-- begin Extracted records --

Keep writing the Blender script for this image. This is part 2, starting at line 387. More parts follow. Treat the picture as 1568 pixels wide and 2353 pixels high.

-- end Extracted records --
-- begin Extracted records --

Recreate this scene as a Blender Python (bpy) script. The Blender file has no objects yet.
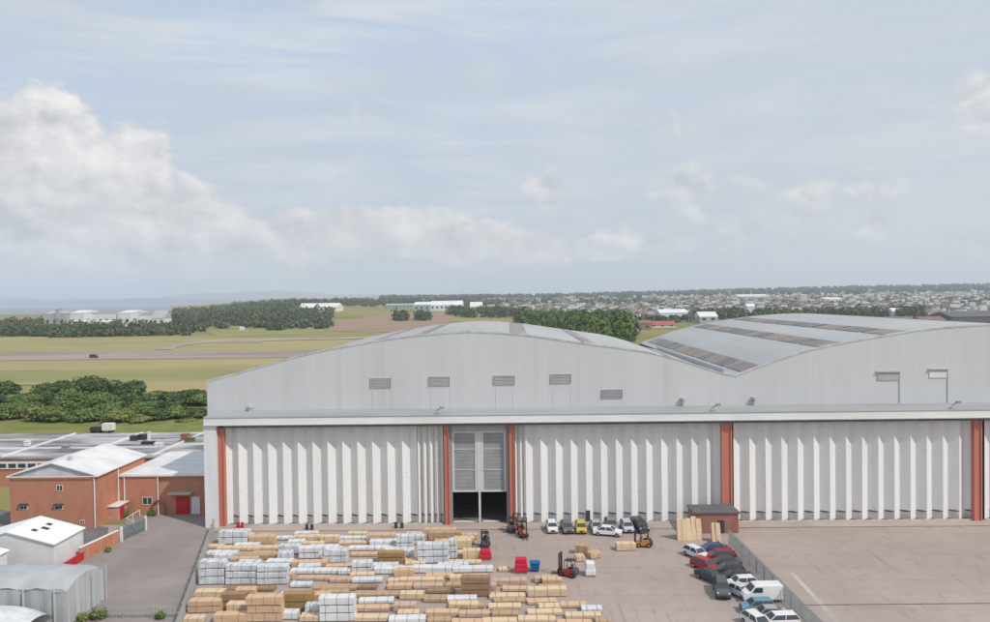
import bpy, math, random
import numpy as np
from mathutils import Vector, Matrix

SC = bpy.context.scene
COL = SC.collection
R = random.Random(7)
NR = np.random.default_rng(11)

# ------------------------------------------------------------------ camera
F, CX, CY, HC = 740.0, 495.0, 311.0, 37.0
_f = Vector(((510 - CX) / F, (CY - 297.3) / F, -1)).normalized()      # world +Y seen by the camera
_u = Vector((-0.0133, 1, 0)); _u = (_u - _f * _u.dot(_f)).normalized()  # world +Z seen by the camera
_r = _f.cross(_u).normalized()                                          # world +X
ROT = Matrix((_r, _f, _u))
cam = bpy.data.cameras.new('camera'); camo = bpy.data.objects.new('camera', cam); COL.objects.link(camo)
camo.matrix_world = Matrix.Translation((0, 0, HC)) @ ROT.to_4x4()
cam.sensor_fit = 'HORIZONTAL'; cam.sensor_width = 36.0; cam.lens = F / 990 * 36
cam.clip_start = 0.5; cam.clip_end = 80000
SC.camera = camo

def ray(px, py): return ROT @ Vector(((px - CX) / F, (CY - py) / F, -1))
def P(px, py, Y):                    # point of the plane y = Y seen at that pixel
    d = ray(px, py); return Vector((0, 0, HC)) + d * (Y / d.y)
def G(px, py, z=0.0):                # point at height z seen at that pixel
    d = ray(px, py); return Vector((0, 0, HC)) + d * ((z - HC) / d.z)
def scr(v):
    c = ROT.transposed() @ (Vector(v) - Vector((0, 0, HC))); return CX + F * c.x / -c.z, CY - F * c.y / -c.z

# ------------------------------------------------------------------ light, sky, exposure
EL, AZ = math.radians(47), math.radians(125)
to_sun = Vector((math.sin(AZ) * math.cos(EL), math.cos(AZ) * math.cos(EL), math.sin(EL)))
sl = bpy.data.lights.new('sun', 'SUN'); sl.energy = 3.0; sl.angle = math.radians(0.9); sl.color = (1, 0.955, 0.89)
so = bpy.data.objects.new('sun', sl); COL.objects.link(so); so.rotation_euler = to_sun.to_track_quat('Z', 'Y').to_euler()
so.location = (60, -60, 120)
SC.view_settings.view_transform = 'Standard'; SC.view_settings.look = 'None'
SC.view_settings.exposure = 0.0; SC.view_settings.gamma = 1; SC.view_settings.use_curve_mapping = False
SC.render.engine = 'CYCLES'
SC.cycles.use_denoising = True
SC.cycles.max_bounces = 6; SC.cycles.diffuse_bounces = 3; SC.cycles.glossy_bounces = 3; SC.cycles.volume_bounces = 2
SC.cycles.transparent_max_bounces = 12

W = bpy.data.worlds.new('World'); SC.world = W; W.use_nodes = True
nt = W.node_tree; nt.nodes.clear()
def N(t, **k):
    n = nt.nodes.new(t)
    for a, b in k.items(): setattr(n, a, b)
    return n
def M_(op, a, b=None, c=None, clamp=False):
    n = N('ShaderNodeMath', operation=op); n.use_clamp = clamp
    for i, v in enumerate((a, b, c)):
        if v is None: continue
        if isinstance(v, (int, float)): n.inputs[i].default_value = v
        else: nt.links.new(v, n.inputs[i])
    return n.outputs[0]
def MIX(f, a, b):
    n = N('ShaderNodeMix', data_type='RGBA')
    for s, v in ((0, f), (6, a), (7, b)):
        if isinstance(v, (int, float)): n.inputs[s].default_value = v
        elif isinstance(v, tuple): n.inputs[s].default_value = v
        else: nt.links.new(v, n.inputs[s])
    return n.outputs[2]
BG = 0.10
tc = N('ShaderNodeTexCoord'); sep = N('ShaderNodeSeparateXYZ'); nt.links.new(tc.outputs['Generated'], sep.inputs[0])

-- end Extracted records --
-- begin Extracted records --

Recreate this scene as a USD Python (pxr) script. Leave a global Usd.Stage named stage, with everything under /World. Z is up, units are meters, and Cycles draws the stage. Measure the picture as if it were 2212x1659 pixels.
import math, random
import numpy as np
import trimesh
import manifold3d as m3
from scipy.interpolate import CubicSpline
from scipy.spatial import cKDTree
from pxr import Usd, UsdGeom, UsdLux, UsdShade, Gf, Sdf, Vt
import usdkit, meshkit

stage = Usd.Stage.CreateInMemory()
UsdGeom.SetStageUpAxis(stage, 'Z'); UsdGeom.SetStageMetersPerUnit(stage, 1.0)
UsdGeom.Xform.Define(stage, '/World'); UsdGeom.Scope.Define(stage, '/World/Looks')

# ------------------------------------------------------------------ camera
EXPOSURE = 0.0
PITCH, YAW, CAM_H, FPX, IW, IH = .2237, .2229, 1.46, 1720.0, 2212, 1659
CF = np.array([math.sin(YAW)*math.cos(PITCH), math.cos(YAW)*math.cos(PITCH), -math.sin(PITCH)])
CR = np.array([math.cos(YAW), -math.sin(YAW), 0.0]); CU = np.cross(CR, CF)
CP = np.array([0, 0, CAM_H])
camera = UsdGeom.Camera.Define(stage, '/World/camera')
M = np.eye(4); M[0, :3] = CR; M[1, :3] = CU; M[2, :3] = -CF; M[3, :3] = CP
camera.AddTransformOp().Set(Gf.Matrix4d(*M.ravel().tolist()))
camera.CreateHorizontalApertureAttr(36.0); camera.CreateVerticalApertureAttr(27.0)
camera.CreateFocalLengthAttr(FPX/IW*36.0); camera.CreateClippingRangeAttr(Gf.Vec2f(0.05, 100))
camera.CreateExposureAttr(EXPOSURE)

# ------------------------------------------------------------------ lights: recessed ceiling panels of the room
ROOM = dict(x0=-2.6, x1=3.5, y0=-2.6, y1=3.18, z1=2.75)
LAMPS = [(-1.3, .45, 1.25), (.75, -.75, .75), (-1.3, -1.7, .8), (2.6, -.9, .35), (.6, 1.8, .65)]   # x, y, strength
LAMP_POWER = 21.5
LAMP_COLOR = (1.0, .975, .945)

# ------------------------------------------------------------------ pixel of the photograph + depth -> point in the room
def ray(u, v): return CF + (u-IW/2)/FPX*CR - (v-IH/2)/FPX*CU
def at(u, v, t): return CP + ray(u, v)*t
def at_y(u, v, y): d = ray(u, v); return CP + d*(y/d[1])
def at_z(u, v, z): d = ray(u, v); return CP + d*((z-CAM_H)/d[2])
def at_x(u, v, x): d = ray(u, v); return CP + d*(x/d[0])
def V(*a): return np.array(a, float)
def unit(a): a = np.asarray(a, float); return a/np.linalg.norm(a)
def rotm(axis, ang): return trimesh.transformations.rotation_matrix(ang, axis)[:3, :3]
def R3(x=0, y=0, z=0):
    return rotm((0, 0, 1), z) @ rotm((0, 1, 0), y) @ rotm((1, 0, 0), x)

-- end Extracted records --

## Task goal
In the material above, show every line where the word "this" turns up.

## The reply
Keep writing the Blender script for this image. This is part 2, starting at line 387. More parts follow. Treat the picture as 1568 pixels wide and 2353 pixels high.
Recreate this scene as a Blender Python (bpy) script. The Blender file has no objects yet.
Recreate this scene as a USD Python (pxr) script. Leave a global Usd.Stage named stage, with everything under /World. Z is up, units are meters, and Cycles draws the stage. Measure the picture as if it were 2212x1659 pixels.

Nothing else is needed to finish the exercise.